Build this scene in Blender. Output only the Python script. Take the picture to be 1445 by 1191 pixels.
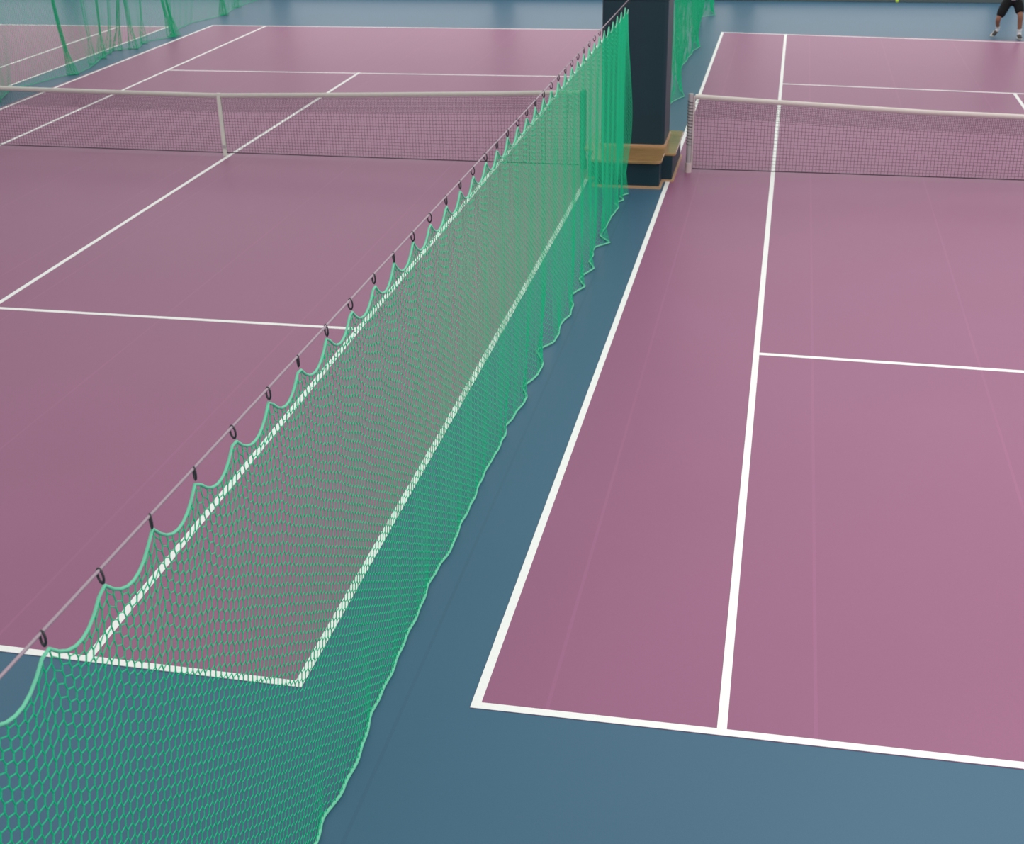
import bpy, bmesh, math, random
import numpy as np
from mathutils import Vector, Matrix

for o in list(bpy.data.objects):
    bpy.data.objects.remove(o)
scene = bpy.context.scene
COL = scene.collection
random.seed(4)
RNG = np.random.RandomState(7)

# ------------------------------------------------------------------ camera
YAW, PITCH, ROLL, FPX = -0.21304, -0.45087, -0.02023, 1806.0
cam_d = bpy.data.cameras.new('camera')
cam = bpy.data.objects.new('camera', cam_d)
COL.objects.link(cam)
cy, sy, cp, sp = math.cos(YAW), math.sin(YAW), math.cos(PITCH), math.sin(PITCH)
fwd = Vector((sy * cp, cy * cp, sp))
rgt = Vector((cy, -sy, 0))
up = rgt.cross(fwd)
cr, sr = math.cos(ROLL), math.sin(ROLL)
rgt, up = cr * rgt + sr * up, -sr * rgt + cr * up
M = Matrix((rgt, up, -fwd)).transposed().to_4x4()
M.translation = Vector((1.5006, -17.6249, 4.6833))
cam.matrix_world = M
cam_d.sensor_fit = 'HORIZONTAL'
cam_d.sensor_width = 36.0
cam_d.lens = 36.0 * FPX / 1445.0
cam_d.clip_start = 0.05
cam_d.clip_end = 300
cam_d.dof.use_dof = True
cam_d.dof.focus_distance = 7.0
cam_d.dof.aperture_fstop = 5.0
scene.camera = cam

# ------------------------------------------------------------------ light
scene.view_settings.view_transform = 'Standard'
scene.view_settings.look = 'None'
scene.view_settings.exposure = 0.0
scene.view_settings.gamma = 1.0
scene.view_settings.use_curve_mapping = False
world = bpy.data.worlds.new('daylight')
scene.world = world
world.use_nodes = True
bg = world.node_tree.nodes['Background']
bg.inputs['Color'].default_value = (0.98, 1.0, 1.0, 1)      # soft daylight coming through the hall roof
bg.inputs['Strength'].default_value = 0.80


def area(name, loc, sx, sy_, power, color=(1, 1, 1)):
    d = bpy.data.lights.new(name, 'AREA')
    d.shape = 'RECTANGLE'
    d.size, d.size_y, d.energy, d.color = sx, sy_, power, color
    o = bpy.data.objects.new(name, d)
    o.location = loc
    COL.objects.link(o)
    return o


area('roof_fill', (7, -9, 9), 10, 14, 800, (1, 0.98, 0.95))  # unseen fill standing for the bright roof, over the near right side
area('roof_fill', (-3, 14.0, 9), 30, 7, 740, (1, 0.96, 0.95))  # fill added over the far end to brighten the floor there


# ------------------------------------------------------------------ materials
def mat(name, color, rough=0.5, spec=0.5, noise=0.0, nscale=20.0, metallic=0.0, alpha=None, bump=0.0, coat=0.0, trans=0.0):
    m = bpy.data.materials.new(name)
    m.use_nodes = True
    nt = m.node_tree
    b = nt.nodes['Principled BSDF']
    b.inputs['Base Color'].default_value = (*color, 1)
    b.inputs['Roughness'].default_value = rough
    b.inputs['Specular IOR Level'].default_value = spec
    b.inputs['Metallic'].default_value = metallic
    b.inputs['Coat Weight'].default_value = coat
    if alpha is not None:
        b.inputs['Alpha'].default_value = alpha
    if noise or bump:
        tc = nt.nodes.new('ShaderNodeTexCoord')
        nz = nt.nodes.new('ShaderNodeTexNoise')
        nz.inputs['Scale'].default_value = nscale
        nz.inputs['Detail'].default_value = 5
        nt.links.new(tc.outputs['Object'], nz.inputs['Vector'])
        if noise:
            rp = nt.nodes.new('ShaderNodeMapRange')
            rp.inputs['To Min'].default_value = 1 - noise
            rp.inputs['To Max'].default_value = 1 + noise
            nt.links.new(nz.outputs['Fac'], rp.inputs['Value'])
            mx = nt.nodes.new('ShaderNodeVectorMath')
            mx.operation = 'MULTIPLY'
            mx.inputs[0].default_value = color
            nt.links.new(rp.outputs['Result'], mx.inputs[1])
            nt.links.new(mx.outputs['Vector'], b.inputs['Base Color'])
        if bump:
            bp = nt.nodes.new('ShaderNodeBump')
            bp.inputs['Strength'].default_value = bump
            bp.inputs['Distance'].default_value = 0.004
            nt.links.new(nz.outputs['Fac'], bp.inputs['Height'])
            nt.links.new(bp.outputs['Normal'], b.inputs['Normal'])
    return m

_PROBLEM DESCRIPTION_
Set down again, exactly, the lines of the material above from its first line to the one with "RNG = np.random.RandomState(7)", inclusive. Leave the pictures out.

_SOLVED PROBLEM_
Build this scene in Blender. Output only the Python script. Take the picture to be 1445 by 1191 pixels.
import bpy, bmesh, math, random
import numpy as np
from mathutils import Vector, Matrix

for o in list(bpy.data.objects):
    bpy.data.objects.remove(o)
scene = bpy.context.scene
COL = scene.collection
random.seed(4)
RNG = np.random.RandomState(7)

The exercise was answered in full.